REQUIREMENTS.
Pull every line containing "behind" from the entries.

EXTRACTED RECORDS.
----

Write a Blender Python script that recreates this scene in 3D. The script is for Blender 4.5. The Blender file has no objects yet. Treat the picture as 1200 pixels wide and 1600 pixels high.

----

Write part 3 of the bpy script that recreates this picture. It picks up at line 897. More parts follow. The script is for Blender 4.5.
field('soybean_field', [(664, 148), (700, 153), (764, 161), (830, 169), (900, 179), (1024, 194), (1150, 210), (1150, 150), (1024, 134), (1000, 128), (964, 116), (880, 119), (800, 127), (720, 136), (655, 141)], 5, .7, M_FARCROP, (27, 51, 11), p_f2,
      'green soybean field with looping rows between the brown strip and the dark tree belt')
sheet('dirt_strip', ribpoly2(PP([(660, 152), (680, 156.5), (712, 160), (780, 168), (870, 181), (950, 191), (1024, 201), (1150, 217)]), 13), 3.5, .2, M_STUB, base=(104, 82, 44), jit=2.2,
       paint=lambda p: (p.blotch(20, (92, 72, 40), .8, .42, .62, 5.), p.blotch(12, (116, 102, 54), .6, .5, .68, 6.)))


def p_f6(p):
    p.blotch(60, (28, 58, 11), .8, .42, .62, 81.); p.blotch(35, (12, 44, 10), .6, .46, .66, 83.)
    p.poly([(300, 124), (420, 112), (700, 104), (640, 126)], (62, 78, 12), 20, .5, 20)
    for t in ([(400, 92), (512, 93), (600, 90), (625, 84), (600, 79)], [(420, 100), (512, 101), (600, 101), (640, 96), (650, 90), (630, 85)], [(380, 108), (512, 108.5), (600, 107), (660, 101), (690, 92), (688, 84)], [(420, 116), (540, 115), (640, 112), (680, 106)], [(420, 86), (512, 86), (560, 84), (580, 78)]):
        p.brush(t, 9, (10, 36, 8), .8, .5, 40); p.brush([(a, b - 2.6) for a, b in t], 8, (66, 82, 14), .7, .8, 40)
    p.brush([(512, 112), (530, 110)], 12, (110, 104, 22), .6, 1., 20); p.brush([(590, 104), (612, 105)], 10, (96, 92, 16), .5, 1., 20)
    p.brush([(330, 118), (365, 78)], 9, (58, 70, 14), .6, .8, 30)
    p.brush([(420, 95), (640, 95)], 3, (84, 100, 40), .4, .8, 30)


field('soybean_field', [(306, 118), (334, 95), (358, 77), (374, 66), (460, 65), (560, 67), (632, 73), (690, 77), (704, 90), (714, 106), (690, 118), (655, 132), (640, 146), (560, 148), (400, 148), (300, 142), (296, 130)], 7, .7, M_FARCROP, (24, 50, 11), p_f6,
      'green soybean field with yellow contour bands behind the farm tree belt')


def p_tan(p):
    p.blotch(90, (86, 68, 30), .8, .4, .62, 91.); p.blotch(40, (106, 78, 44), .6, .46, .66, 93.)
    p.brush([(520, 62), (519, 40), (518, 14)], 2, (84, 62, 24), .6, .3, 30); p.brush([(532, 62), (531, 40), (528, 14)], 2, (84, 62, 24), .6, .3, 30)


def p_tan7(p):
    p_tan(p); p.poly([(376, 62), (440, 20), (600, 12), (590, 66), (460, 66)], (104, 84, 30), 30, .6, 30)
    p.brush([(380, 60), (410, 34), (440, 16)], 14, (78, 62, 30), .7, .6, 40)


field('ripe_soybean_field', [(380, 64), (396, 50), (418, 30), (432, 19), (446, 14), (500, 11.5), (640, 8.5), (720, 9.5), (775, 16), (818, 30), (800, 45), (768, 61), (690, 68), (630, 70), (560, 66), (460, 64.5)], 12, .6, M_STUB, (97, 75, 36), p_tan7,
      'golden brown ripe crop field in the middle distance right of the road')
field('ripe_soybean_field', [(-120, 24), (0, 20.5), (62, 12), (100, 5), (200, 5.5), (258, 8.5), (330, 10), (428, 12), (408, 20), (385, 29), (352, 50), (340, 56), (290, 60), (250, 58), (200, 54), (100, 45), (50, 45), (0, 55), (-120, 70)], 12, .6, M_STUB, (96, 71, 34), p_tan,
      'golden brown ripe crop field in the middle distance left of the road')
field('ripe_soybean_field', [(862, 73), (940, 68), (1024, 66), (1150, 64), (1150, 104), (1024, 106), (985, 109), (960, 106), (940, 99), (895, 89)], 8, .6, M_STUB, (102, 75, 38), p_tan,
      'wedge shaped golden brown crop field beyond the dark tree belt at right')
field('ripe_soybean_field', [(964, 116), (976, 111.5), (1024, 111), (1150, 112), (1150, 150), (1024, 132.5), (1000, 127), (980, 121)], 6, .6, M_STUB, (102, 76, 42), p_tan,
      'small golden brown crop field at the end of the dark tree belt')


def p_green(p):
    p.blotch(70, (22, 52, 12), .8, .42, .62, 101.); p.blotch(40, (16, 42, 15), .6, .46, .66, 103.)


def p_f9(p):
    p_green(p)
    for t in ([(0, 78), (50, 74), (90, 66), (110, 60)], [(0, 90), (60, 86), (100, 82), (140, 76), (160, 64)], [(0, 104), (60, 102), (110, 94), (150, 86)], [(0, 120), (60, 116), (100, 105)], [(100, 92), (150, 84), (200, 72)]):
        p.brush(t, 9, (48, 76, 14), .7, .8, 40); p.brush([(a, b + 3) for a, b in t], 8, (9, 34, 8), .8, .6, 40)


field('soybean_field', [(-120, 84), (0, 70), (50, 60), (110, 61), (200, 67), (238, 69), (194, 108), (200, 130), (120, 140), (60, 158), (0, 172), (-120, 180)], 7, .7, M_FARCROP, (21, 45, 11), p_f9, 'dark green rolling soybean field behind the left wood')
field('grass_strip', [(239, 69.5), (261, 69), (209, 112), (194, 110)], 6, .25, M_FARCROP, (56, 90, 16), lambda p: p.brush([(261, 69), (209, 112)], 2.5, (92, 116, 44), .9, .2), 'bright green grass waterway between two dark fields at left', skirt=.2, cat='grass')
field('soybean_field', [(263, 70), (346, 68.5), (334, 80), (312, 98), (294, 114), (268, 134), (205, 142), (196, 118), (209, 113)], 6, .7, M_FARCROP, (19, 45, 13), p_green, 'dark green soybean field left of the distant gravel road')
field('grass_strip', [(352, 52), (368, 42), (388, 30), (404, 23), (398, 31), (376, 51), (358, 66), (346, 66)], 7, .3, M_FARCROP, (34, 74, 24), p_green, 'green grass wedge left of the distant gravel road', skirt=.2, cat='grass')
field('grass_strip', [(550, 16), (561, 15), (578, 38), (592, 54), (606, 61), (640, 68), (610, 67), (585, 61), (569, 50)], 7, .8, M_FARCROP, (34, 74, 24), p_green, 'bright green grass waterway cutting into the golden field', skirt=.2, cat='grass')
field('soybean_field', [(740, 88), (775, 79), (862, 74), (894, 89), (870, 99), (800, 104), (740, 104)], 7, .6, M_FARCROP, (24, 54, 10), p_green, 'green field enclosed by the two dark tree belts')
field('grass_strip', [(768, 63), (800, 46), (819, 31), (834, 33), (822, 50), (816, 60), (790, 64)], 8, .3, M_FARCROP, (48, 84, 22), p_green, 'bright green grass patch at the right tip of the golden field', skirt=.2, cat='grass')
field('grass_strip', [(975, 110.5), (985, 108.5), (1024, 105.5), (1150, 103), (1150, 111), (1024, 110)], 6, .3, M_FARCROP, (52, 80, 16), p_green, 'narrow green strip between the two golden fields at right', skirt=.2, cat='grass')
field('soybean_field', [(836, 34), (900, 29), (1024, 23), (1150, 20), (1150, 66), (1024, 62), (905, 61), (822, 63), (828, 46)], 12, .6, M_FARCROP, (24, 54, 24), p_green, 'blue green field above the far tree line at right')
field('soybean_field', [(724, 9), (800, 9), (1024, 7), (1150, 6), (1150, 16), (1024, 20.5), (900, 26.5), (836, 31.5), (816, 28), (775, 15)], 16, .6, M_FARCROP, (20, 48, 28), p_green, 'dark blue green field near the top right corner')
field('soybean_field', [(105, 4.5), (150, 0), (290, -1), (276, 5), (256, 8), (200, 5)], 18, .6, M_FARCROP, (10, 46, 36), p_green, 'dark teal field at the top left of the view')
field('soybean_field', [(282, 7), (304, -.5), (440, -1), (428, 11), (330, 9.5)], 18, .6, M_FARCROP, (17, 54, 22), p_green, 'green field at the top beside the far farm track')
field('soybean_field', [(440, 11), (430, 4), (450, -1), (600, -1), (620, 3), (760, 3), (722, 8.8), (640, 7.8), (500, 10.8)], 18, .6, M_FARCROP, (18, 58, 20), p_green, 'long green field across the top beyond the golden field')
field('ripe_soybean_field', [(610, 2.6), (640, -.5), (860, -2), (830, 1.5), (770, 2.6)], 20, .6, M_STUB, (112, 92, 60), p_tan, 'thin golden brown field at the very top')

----

THE COMPLETED TASK.
      'green soybean field with yellow contour bands behind the farm tree belt')
field('soybean_field', [(-120, 84), (0, 70), (50, 60), (110, 61), (200, 67), (238, 69), (194, 108), (200, 130), (120, 140), (60, 158), (0, 172), (-120, 180)], 7, .7, M_FARCROP, (21, 45, 11), p_f9, 'dark green rolling soybean field behind the left wood')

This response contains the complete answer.